Nov 22, 2016

Malaysia Automotive: Outlook and Automobile Stock Picks

October auto sales were flattish at -0.6% mom, but declined 14.1% yoy to 47,879 units due to the high base in Oct 15 as consumers front-loaded purchases ahead of price hikes. We cut our 2016 TIV forecast to 570,000 units (-14.5% yoy) from 615,000 units. Maintain UNDERWEIGHT. Bermaz Auto is our top pick. Its FY17 yield is attractive at 6% (based on 80% payout) and could go up to 7.5% (based on 100%payout), given that it is cash rich with no debt.

malaysian automobile stocks

• Going slow. Auto sales in October were flattish at -0.6% mom, but declined 14.1% yoy to 47,879 units due to a high base in Oct 15 as consumers brought forward their purchases ahead of the price hikes effective 1 Jan 16. The Malaysian Automotive Association (MAA) expects November sales volume to be slightly better than October’s on the back of the continuation of aggressive year-end sales and promotions by carmakers. 10M16 total industry volume (TIV) declined 13.8% yoy to 466,324 units.
• National segment sales volume for October rose 2.1% mom. Proton’s 26% mom increase in sales volume was mitigated by a 5.8% mom decline in Perodua’s sales volume. Proton’s strong mom performance came from its new Proton Persona (sedan version of Iriz hatchback) which was launched in late-August and the all-new Proton Saga which was launched in late-September. Proton’s upcoming launch will be a 7- seater compact multi-purpose vehicle (MPV), which is a rebadged version of Suzuki Ertiga which will be launched by end-16. In 10M16, both Perodua and Proton saw their sales volumes decline 4.5% and 33.5% yoy respectively.
• The non-national vehicle segment’s sales volume declined 3.3% mom and 21.5% yoy to 23,475 units in Oct 16. All major Japanese marques (except Honda) saw mom and yoy declines:
a) Toyota sales volume dipped 3.2% mom and 38.9% yoy to 5,500 units. 10M16 sales volume was down 29.6% yoy to 50,020 units due to front-loading by consumers ahead of price hikes by Toyota effective 1 Jan 16. Meanwhile, we expect Toyota to fare better in November, thanks to its all-new Vios which was launched in early- October. Prices of the new Vios are lower than its predecessor’s by RM1,480-3,680 and it comes with five years of free servicing for purchases made before end-16.
b) Honda sales volume rose 9.4% mom but fell 3.5% yoy to 8,204 units. 10M16 sales volume declined 4.6% yoy to 71,466 units, surpassing that of Proton’s 57,731 units.
c) Nissan sales volume dropped 19.5% mom and declined by a higher 33.4% yoy to 2,454 units. 10M16 sales volume dropped 14.6% yoy to 32,852 units. d) Mazda sales volume dipped 1.6% mom but dropped 21.1% yoy to 1,004 units. 10M16 sales volume was down 4.9% yoy.

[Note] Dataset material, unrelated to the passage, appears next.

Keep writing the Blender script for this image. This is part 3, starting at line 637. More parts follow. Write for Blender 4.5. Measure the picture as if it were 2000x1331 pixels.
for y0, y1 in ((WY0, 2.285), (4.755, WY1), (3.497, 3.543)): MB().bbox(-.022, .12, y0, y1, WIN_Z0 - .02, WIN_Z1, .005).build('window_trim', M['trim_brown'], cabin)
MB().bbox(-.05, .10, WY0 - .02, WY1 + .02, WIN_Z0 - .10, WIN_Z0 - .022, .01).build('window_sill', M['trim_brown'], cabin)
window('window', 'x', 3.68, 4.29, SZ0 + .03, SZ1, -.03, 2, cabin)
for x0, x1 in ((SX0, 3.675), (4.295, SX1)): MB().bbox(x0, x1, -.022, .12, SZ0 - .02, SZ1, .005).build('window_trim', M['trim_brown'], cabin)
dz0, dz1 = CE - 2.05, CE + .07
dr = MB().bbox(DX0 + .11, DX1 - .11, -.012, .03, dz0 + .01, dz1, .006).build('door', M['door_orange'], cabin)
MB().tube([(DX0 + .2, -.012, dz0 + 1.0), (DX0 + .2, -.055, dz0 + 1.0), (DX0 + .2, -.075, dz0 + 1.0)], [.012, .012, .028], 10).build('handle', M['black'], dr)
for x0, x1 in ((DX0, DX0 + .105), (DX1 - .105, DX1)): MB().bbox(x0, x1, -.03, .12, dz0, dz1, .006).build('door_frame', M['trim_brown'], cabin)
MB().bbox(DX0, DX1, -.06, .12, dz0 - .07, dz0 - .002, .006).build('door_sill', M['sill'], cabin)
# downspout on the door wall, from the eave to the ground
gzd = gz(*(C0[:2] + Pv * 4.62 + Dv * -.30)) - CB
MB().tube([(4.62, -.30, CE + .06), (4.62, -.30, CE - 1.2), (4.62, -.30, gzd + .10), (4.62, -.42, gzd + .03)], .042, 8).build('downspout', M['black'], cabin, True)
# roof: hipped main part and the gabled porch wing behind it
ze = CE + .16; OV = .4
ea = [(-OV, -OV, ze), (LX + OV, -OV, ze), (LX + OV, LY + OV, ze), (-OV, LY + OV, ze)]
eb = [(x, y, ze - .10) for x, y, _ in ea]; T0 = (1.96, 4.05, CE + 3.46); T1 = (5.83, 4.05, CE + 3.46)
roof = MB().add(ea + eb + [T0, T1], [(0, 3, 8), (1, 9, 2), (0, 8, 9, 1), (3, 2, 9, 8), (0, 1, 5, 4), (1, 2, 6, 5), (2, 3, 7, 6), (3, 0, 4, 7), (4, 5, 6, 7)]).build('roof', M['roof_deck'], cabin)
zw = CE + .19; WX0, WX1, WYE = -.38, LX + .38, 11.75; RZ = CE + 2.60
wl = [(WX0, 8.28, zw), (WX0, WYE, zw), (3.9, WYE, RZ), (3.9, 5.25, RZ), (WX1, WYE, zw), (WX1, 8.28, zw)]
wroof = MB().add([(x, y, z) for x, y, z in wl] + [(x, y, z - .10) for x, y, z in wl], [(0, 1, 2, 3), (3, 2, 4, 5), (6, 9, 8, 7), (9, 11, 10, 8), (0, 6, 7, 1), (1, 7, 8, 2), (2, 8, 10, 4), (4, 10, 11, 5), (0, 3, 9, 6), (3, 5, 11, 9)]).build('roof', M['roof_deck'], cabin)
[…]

• We cut our 2016 TIV forecast to 570,000 units (from 615,000 units), down 14.5% yoy. Given the lacklustre sales thus far and the still-soft consumer sentiment, we opine that 2016 TIV may not hit MAA’s forecast of 580,000 units. Our 2017 TIV forecast stands at 580,000 units (+2% yoy).
• Yield play on Bermaz Auto. Despite soft 1QFY17 results, Bermaz Auto’s earnings remained more resilient than listed auto peers’ due to its low base and zero debt position. We see BJ Auto as a yield play for now with its yield of 6.0% for FY17 (based on an estimated 80% dividend payout). We see possibility of a higher-than- expected payout given its cash-rich with zero debt position, as well as a potential special dividend from its capital gains due to the listing of its 60.4%-owned Berjaya Auto Philippines in 1Q17. We also take the opportunity to highlight that our FY17 EPS forecast of 15.6 sen (-9.6% yoy) is lower vs consensus forecast of 17.3 sen. Assuming a 100% payout for FY17, yield could go up to 7.5%.
• Maintain UNDERWEIGHT on the sector as we expect the operating environment to remain challenging in the near and mid-term. Sales volume will remain depressed due to still-soft consumer spending. More aggressive promotions driven by stiff competition coupled with high input costs due to the prolonged ringgit weakness against major currencies will continue to crimp margins. We remain negative on UMW Holdings as all of its major divisions are operating in challenging environments. In addition, its earnings will continue to be dragged down by its loss-making 55.7%-owned UMW Oil & Gas with only two rigs (out of eight rigs) working at depressed chartered rates.